In this thesis, spatially correlated random fields of porosity were generated, and the Finite Element software LAGAMINE was used to model water permeability, gas diffusion and gas injection tests. Results indicate that the time necessary to reach a steady-state water or gas outflow is unaffected by heterogeneity. Monte Carlo analyses of permeability and gas diffusion tests showed that the variability of the effective permeability is higher than that of the apparent diffusion coefficient due to the nonlinear relation between the porosity and the permeability. Additionally, the variability of the effective permeability and apparent diffusion coefficient depends strongly on the ratio between the sample size and the scale of fluctuation. With larger samples, the effects of the random field are averaged, narrowing the distribution of results.
In gas injection tests, water saturation profiles suggest that the onset of desaturation occurs in zones of high porosity, reinforcing the hypothesis that preferential pathway development is related to material heterogeneity.
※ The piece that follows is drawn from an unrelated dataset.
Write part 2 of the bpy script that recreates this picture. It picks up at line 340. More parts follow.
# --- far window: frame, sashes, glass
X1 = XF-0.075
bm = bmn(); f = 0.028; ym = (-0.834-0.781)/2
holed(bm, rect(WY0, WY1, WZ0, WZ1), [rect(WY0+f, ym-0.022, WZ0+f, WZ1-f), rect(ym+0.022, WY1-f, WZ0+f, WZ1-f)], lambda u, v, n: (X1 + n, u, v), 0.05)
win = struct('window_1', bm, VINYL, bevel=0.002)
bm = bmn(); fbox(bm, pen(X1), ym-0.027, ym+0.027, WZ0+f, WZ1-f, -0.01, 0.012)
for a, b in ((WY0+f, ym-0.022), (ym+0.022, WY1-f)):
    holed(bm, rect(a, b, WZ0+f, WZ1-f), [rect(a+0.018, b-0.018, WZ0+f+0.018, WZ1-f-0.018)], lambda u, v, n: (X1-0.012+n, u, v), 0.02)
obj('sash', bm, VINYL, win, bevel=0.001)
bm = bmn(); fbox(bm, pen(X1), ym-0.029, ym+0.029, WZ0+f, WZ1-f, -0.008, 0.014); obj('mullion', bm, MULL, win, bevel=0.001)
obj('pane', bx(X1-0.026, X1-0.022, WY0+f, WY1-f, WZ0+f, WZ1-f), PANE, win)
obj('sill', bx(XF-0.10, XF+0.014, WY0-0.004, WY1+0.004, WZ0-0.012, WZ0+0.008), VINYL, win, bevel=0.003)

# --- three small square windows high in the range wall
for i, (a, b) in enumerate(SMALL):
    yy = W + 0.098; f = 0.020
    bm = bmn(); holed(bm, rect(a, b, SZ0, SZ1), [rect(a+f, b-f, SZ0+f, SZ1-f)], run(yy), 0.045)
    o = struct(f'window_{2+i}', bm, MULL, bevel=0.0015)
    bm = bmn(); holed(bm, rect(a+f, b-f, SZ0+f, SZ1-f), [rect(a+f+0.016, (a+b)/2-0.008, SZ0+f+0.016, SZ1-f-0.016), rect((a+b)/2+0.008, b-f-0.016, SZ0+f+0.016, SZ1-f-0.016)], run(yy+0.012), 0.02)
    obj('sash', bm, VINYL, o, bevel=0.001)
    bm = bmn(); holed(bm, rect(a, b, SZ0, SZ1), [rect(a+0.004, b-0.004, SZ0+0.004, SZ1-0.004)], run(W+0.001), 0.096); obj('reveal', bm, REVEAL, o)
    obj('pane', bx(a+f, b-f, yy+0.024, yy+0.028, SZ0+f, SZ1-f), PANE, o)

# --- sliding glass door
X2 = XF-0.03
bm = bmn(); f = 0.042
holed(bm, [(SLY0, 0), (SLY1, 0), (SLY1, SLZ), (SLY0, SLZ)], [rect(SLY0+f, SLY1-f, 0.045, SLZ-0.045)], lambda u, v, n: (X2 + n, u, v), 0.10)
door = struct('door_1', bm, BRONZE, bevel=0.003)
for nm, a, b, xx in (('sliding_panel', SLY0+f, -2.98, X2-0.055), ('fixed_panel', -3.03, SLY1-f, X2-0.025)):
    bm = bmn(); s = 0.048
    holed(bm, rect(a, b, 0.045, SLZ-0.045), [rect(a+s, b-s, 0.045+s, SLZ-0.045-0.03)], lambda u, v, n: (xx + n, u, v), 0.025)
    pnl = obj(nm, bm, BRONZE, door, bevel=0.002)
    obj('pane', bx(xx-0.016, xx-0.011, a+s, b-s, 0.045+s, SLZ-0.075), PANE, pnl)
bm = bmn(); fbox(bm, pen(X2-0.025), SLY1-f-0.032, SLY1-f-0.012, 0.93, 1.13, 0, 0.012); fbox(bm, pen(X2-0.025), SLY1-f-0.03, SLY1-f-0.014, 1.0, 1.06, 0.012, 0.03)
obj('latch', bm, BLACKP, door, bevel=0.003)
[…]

A Monte Carlo analysis of a gas injection test shows that variability in the gas outflow and the degree of saturation not only depends on the scale of fluctuation but also the injection pressure due to the non-linear dependency of the air entry pressure on the porosity.
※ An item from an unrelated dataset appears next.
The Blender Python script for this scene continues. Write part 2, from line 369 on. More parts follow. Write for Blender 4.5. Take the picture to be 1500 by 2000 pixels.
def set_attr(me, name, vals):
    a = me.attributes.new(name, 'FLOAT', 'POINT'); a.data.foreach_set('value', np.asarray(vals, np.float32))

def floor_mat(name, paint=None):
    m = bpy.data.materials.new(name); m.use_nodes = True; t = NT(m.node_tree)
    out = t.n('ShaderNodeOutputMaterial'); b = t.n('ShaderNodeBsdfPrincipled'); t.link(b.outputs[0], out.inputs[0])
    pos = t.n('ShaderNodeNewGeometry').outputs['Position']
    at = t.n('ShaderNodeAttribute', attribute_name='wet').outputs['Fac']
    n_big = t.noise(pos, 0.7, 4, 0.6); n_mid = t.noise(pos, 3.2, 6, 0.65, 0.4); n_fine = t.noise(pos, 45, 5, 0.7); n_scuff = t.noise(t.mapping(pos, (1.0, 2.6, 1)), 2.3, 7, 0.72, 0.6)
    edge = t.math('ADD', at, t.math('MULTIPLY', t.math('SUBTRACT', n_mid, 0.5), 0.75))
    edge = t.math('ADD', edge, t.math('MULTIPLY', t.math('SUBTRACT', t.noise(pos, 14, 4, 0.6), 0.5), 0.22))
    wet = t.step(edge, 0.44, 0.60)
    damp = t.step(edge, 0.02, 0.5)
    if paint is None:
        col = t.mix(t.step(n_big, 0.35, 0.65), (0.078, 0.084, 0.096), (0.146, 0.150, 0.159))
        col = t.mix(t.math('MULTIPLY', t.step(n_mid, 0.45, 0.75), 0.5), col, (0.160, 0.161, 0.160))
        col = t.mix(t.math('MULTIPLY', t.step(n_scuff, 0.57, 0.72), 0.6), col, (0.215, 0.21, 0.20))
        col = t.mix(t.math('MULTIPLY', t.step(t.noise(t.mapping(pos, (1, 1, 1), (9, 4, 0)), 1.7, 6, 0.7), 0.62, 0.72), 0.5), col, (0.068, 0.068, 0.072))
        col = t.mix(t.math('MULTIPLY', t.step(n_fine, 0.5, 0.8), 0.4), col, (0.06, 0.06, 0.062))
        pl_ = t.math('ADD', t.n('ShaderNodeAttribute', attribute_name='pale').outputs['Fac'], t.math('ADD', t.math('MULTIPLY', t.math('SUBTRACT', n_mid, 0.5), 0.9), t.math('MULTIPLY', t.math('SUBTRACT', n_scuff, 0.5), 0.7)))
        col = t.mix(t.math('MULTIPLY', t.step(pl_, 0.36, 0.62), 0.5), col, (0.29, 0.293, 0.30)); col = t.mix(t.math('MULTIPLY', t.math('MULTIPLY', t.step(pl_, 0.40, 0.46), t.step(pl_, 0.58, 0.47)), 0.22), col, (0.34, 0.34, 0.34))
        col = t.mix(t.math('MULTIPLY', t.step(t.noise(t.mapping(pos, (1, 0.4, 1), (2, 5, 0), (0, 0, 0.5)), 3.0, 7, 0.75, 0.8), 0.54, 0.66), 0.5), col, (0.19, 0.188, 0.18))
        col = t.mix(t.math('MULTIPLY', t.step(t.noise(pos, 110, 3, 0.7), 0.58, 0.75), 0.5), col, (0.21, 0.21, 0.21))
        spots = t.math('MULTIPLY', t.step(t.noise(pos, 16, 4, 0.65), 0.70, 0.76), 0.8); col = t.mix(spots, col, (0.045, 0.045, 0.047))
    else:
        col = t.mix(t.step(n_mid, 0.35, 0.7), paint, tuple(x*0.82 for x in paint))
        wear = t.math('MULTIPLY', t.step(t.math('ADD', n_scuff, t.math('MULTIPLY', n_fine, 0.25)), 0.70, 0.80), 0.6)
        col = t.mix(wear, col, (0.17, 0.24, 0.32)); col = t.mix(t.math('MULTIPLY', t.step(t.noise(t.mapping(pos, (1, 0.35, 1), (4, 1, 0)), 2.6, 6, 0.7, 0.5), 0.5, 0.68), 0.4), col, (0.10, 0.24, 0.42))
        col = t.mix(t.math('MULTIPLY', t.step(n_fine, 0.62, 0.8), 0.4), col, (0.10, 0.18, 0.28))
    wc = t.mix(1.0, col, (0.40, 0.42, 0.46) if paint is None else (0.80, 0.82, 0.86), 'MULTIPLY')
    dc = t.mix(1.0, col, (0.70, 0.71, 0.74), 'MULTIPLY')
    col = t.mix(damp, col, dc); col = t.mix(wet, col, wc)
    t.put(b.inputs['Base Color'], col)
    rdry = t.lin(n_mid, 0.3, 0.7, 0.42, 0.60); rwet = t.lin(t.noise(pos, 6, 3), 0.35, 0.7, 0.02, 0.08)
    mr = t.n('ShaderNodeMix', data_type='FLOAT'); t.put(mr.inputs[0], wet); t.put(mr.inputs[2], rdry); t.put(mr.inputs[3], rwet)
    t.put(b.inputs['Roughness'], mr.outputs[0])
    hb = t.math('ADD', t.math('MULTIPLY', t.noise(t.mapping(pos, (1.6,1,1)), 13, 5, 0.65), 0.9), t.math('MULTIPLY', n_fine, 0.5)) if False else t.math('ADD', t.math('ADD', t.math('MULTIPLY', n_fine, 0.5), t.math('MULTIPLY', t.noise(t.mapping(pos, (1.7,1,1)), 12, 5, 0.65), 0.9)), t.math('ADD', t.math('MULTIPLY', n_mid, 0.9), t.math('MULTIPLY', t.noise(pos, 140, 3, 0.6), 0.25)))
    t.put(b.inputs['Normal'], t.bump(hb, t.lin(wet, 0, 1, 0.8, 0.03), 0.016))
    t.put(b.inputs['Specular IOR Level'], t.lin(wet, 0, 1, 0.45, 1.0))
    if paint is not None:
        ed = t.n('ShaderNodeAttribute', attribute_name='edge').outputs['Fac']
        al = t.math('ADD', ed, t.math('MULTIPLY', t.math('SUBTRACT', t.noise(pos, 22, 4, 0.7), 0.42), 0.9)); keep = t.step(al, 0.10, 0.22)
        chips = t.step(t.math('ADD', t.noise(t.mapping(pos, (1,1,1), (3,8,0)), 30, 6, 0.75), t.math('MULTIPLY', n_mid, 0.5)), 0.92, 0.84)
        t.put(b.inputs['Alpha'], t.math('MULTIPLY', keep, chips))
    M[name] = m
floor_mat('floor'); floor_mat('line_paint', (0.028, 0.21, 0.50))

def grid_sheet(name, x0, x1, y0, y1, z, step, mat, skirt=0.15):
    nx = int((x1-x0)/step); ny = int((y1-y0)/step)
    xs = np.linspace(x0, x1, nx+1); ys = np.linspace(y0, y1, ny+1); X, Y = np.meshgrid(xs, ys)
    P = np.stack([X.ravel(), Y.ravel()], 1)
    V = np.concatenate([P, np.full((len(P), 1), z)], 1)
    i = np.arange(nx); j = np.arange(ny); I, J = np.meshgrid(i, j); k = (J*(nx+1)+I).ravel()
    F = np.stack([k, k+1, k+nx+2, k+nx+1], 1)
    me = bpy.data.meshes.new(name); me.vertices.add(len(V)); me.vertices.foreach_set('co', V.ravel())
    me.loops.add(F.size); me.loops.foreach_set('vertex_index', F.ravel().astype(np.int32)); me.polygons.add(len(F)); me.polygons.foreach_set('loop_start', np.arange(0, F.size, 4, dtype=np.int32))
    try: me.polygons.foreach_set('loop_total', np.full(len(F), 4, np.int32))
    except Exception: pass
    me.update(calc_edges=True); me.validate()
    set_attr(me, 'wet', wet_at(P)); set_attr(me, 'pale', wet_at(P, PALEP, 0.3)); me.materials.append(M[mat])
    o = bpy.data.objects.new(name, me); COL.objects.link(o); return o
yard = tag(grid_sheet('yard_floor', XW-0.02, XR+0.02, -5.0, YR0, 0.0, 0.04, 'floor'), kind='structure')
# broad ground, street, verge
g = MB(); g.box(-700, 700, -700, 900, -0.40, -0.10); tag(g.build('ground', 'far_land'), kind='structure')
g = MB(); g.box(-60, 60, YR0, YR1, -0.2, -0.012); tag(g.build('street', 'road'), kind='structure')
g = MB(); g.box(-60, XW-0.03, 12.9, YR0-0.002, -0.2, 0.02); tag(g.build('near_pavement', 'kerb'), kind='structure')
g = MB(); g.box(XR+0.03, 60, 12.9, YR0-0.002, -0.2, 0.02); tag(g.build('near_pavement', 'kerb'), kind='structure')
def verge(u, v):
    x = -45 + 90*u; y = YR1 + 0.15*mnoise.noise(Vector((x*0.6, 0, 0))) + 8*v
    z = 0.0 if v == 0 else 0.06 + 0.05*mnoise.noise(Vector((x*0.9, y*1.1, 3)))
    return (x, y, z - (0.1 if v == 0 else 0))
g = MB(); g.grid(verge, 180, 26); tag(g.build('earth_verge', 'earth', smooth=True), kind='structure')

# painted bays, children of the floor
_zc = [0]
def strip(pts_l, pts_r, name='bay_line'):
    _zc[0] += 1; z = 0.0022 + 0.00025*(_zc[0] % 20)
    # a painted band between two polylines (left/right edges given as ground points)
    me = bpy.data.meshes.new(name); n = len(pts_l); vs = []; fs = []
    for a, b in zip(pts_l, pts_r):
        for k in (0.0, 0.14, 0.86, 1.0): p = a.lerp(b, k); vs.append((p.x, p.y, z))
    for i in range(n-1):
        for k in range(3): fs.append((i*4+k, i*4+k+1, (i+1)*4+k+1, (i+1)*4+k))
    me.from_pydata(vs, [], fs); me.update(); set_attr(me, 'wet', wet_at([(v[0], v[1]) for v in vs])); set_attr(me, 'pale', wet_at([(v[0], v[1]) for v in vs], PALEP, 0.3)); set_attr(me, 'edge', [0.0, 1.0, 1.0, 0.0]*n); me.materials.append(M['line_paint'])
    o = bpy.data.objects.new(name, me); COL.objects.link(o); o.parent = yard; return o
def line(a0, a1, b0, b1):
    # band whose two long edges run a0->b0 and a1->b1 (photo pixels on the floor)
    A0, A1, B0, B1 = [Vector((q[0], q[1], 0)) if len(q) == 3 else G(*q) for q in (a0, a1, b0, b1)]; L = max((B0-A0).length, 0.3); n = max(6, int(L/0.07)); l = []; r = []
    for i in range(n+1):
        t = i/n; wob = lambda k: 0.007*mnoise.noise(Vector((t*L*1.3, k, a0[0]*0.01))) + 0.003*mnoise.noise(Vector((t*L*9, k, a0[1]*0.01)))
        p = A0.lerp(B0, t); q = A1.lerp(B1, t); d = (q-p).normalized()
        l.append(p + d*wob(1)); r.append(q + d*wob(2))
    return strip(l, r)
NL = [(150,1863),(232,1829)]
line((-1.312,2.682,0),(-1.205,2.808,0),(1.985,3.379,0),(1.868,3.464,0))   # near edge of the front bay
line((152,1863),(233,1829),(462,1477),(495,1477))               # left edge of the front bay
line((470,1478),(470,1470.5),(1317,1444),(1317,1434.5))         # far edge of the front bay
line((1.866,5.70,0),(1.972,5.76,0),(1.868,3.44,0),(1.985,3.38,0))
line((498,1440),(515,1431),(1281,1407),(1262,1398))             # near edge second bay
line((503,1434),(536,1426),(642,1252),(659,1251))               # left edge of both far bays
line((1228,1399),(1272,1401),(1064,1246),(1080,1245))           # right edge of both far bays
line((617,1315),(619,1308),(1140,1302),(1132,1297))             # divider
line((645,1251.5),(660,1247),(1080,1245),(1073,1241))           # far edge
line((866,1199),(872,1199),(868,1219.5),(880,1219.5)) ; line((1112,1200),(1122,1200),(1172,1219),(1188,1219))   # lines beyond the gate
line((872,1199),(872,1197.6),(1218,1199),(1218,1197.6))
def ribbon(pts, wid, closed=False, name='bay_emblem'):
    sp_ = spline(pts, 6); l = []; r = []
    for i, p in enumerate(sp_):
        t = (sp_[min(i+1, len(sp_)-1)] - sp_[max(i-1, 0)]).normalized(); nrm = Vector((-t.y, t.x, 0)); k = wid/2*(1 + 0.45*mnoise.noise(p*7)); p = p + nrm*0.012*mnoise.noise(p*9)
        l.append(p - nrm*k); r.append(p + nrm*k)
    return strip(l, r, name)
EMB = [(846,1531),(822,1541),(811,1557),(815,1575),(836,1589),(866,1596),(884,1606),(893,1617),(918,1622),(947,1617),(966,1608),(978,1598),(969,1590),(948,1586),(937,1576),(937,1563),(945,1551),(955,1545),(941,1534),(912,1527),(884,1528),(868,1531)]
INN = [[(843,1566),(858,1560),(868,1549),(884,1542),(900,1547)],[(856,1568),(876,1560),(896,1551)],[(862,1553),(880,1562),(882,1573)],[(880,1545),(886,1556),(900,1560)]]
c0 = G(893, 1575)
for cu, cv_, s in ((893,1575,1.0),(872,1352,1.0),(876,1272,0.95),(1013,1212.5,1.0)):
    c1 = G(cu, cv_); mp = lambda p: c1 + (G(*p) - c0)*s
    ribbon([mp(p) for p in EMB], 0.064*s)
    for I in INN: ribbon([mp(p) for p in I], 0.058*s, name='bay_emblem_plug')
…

These results suggest that heterogeneity and the scale thereof are important aspects of gas migration in clay-rich materials. Specifically for laboratory testing of clay-rich materials, it appears that an understanding of the approximate scale of the heterogeneity is essential for estimating the minimum number of samples and the minimum size of those samples. Too small or too few samples will not allow for a reliable estimate of parameters of interest.
Some limitations apply to the findings of this research. First, the sensitivity of the results to factors such as the standard deviation of the distribution underlying the random field and anisotropy has not been addressed yet. Second, the dependency of the effects of the random field on the injection pressure in gas injection tests is not fully understood yet. Ideally, additional simulations are performed to separate these effects. Finally, hydromechanical coupling should be introduced to replicate experimental findings more accurately.